US workers left cold by their leaders

Sep 16 2008 by Nic Paton Print This Article

You could hardly get a more damning criticism. Nearly half of U.S workers don't rate the "C-suite" leaders within their organisation, with their immediate line manager playing a much more important role when it comes to leadership and motivation.

A poll of more than 8,700 workers by recruitment website found that 45 per cent of workers "did not feel secure" in the C-level leadership of their organisation.

And, while nearly two thirds were satisfied with the performance of their direct supervisor, just half felt the performance of their senior management was good or great.

More than half also said they did not feel motivated within their organisation and expressed a desire for more personal attention and development.

While bosses ranked higher when it came to overall character, they ranked lower in the rather more important attribute of leadership.

A worryingly high 73 per cent of workers categorised their boss as trustworthy, though a similar percentage also said their boss was respected in the organisation.

Also somewhat contradictorily, nearly two thirds felt their boss communicated effectively, yet half also said their boss failed to motivate them and failed to help them move ahead. Four out of 10 felt they did not learn anything from their bosses.

"As we function in an economy beleaguered by uncertainty and instability, communication and motivation at all levels of an organisation are imperative to weathering the storm," stressed Jason Ferrara, vice-president of corporate marketing at

"Leaders need to invest in the career development of workers and reinforce the value that employees bring to their business to create a healthy and open workplace culture," he added.

Nearly a third of workers surveyed said they felt they could do their boss's job better, while a quarter complained their boss often "played favourite".

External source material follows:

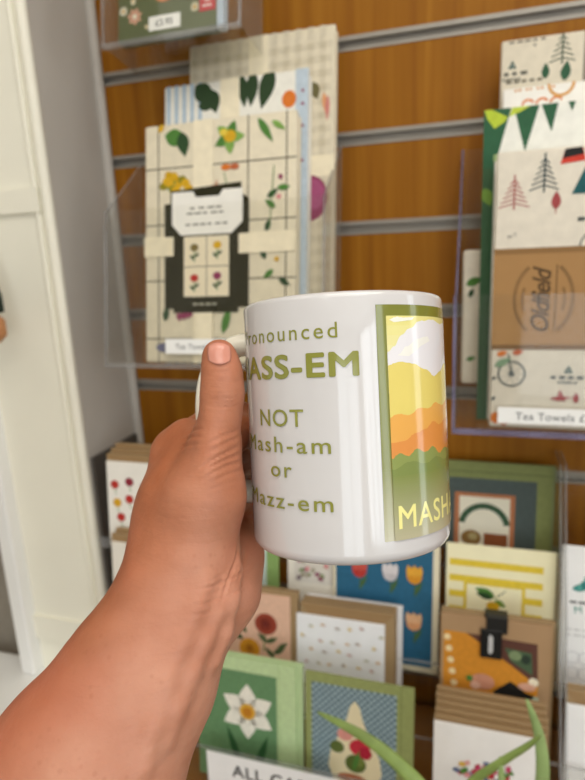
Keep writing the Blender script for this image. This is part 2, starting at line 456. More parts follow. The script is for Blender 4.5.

A similar percentage said they failed to lead by example, while 14 per cent said he or she was never around and 13 per cent said they failed to provide feedback.

Of course, workers tended to have less visibility with senior management, which could account for the higher negative ratings, argued Career Builder.

Yet more than half felt their senior management made little or no effort to have working relationships with their employees on every level and nearly six out of 10 said their senior management failed to motivate them, it added.